In this study, the FGH98 and MEA Al₃Ti₃(CoCrNi)₉₄ were bonded using Ni as the interlayer. The typical microstructure and interfacial phase of the DB joint were analyzed in detail. The effect of bonding temperature on the microstructure and mechanical properties were also evaluated. The conclusions are summarized as follows:

(1)

The typical microstructure of FGH98/Ni/MEA at 1150 °C-5MPa-1 h was composed of an alloyed interlayer zone and the diffusion-affected zone (DAZ). The interlayer region and diffusion-affected region adjacent to FGH98 consisted of cubical γ′ phase, and the other DAZ on the MEA was composed of spherical γ′ phase. Both of these two type γ′ phases were coherent with the matrix.

(2)

As the bonding temperature increased from 1050 to 1170 °C, the amount of γ′ phase in the interlayer increased, and the morphology of interlayer γ′ phase evolved gradually from sphere to cube. The width of DAZ adjacent to MEA also increased to 7 μm when the bonding temperature was 1170 °C.

(3)

The microhardness and Young’s modulus of joint increased with an increase in the amount of γ′ phase.
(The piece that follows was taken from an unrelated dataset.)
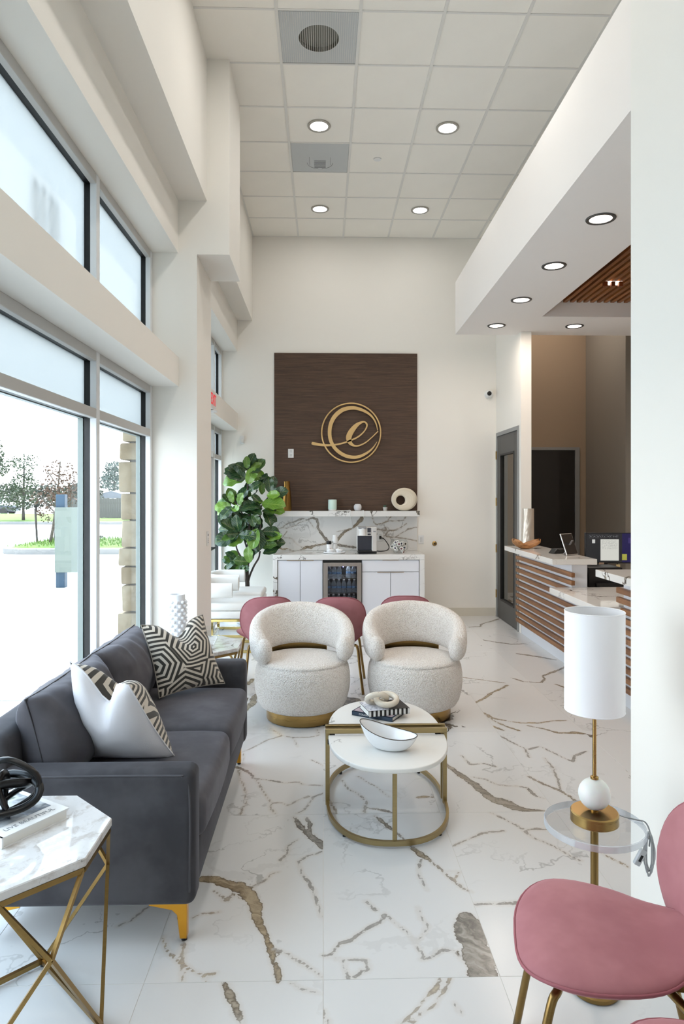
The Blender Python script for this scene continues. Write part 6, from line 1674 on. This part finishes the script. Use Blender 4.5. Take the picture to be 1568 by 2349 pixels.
for lab, y0, y1 in (('pale concrete wheel stop beside the blue sign post', 10.75, 12.65), ('pale concrete wheel stop seen beyond the window mullion', 15.7, 17.1)):
    r = thing('wheel_stop', lab, 'wheel stop', (-5.13, (y0 + y1) / 2, -0.02), 0, 'wheel stops')
    h = (y1 - y0) / 2
    BM().prism([(-0.09, 0), (0.09, 0), (0.05, 0.13), (-0.05, 0.13)], -h, h, 0.01, 2, mat=Rx(PI / 2)).build('stop_body', plain('pale_stop', '#d6d0bd', 0.9), r, SM)
ks = thing('monument_sign', 'pale back of a monument sign on blue posts in the car park', 'sign', (-4.4, 12.45, -0.02))
BM().box(-0.42, 0.36, -0.10, -0.06, 0.28, 1.45, 0.004, 1).build('sign_panel', M['signback'], ks)
for x in (-0.34, 0.16): BM().box(x - 0.08, x + 0.08, -0.05, 0.09, 0, 1.68 if x < 0 else 1.40, 0.006, 1).build('post', M['bluepost'], ks)
def foliage(blobs, n, size, seed):
    random.seed(seed); b = BM(); tot = sum(q[3] * q[4] * q[5] for q in blobs)
    for (x, y, z, rx_, ry_, rz_) in blobs:
        for k in range(int(n * rx_ * ry_ * rz_ / tot)):
            while True:
                p = Vector((random.uniform(-1, 1), random.uniform(-1, 1), random.uniform(-1, 1)))
                if 0.15 < p.length < 1: break
            c = Vector((x + p.x * rx_, y + p.y * ry_, z + p.z * rz_)); s_ = size * random.uniform(0.6, 1.4)
            q = Euler((random.uniform(0, 6), random.uniform(0, 6), random.uniform(0, 6))).to_matrix()
            vv = [b.b.verts.new(c + q @ Vector(w_) * s_) for w_ in ((-0.5, 0, 0), (0, -0.8, 0.1), (0.5, 0, 0), (0, 0.8, 0.1))]
            b.b.faces.new(vv)
    return b
def tree(name, label, loc, trunk, tr, blobs, n, size, fm, tm_, seed, cat='tree', branches=()):
    r = thing(name, label, cat, loc)
    BM().tube(spline(trunk, 5), [tr - tr * 0.6 * i / (5 * (len(trunk) - 1)) for i in range(5 * (len(trunk) - 1) + 1)], 8).build('trunk', tm_, r, FS)
    for br in branches: BM().tube(spline(br, 4), tr * 0.35, 6).build('branch', tm_, r, FS)
    foliage(blobs, n, size, seed).build('foliage', fm, r)
    return r
tree('young_tree', 'young tree with dry brown leaves on the kerbed island', (-8.4, 21.2, 0.19), [(0, 0, 0), (0.12, 0, 0.7), (0.22, 0, 1.5), (0.3, 0, 2.5)], 0.05, [(-0.1, 0, 0.95, 0.45, 0.4, 0.35), (0.1, 0, 1.35, 0.75, 0.5, 0.4), (0.45, 0, 1.5, 0.6, 0.5, 0.3), (0.3, 0, 2.0, 0.65, 0.5, 0.55)], 800, 0.055, M['fol_brown'], M['trunk_pale'], 1, branches=([(0.15, 0, 0.9), (-0.3, 0, 1.4)], [(0.2, 0, 1.2), (0.7, 0, 1.7)], [(0.25, 0, 1.7), (-0.1, 0, 2.2)]))
for lab, x0, x1 in (('dark wooden tree stake leaning by the brown tree', -8.72, -8.60), ('dark wooden tree stake half hidden by the sign', -8.20, -7.95)):
    r = thing('tree_stake', lab, 'stake', (x0, 21.0, 0.19), 0, 'tree stakes'); BM().tube([(0, 0, 0), (x1 - x0 - 0.18, 0, 1.05)], 0.03, 8).build('stake_pole', M['trunk_dark'], r, SM)
tree('young_tree', 'slim green tree on the lawn beyond the car park', (-17.4, 40, 0.19), [(0, 0, 0), (0, 0, 1.2), (0.05, 0, 3.2)], 0.09, [(-0.4, 0, 1.3, 1.3, 1.0, 0.8), (0, 0, 2.1, 0.9, 0.8, 0.6), (0, 0, 3.0, 0.6, 0.6, 0.9), (-0.5, 0, 3.4, 0.5, 0.4, 0.4), (0.5, 0, 3.4, 0.5, 0.4, 0.4)], 1500, 0.085, M['fol_green'], M['trunk_dark'], 2)
tree('pine_tree', 'tall pale pine tree behind the wooden fence', (-22.5, 74, -0.02), [(0, 0, 0), (0, 0, 2.5), (0, 0, 5.0)], 0.15, [(0, 0, 3.0, 1.9, 1.5, 0.9), (0.2, 0, 3.9, 1.5, 1.3, 0.8), (0, 0, 4.7, 1.0, 1.0, 0.6)], 1500, 0.16, M['fol_pale'], M['trunk_pale'], 3)
tree('pine_tree', 'tall dark tree at the very edge of the big window', (-29.0, 60, -0.02), [(0, 0, 0), (0, 0, 3), (0, 0, 6)], 0.16, [(0.4, 0, 4.0, 1.3, 1.3, 0.8), (0, 0, 5.0, 1.3, 1.2, 1.0), (0, 0, 6.0, 1.0, 1.0, 0.7)], 1300, 0.14, M['fol_green'], M['trunk_dark'], 6)
for k, (lab, x, y, rx_, h, fm, n) in enumerate((('grey green hedge tree far behind the lawn, first of the row', -33, 70, 3.0, 1.6, 'fol_dark', 1200), ('grey green hedge tree behind the slim green tree', -27.5, 66, 2.6, 1.5, 'fol_dark', 1200), ('dark hedge tree behind the brown leaves', -23.2, 63, 2.0, 1.3, 'fol_green', 1000), ('hedge tree behind the blue sign post', -20.6, 58, 2.0, 1.6, 'fol_dark', 1200))):
    tree('hedge_tree', lab, (x, y, -0.02), [(0, 0, 0), (0, 0, h)], 0.12, [(0, 0, h, rx_, 1.5, 1.1), (rx_ * 0.4, 0, h + 0.5, rx_ * 0.6, 1.2, 0.8)], n, 0.17, M[fm], M['trunk_dark'], 10 + k, branches=())
sb_ = tree('shrub', 'leafy shrub by the kerb seen beside the stone pier', (-5.15, 20.6, 0.19), [(0, 0, 0), (0, 0, 0.5)], 0.03, [(0, 0, 0.45, 0.5, 0.4, 0.42), (0.2, 0, 0.75, 0.35, 0.3, 0.3)], 700, 0.045, M['fol_green'], M['trunk_dark'], 31, 'shrub')
tree('shrub', 'low dark shrub under the brown tree', (-7.6, 21.9, 0.19), [(0, 0, 0), (0, 0, 0.15)], 0.02, [(0, 0, 0.12, 0.6, 0.4, 0.14)], 300, 0.04, M['fol_dark'], M['trunk_dark'], 32, 'shrub')
fe = thing('wooden_fence', 'weathered grey board fence behind the lawn', 'fence', (-13.2, 43.5, 0.19))
random.seed(9)
PB = BM().box(-0.068, 0.068, -0.012, 0.012, 0, 1.25, 0.004, 1).mesh('fence_board'); PB.materials.append(M['fencewood'])
for k in range(52):
    o = link('fence_board', PB, None, fe); o.location = (-3.7 + k * 0.143, 0, random.uniform(-0.02, 0.02)); o.scale = (1, 1, random.uniform(0.985, 1.015))
BM().box(-3.7, 3.7, 0.014, 0.05, 0.3, 0.38).build('fence_rail', M['fencewood'], fe); BM().box(-3.7, 3.7, 0.014, 0.05, 0.9, 0.98).build('fence_rail', M['fencewood'], fe)
for lab, x, y, w_ in (('low house with pale grey roof behind the fence', -19.9, 66, 4.4), ('small house with pale roof beyond the fence', -16.0, 62, 3.6)):
    r = thing('house', lab, 'house', (x, y, -0.02))
    BM().box(-w_ / 2, w_ / 2, -1.5, 1.5, 0, 1.35).build('house_wall', M['wall'], r)
    BM().prism([(-w_ / 2 - 0.2, 1.35), (w_ / 2 + 0.2, 1.35), (0, 2.05)], -1.7, 1.7, mat=Rx(PI / 2)).build('house_roof', M['roof'], r)
ca_ = thing('parked_car', 'dark car parked far away at the window edge', 'car', (-27.2, 57, -0.02))
BM().box(-1.9, 1.9, -0.8, 0.8, 0.28, 0.80, 0.15, 3).build('car_body', M['carpaint'], ca_, SM); BM().prism([(-1.2, 0.78), (1.0, 0.78), (0.55, 1.3), (-0.8, 1.3)], -0.7, 0.7, 0.08, 2, mat=Rx(PI / 2)).build('car_cabin', plain('car_glass', '#aeb9c0', 0.1), ca_, SM)
for x in (-1.15, 1.15):
    for y in (-0.72, 0.72): BM().lathe([(0.3, -0.09), (0.3, 0.09)], 20, mat=T(x, y, 0.3) @ Rx(PI / 2)).build('wheel', M['black'], ca_, SM)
The microhardness and modulus of the DAZ near the MEA had the minimum 4.7 GPa and 183.2 GPa, while the DAZ adjacent to FGH98 reached the maximum 5.9 GPa and 210.3 GPa. The shear strength of the DB joint was increased initially and then decreased with the increase of bonding temperature from 1050 to 1170 °C. The peak value of joint shear strength was 592 MPa when the bonding temperature was 1150 °C, and the fracture morphology exhibited the typical shear dimples.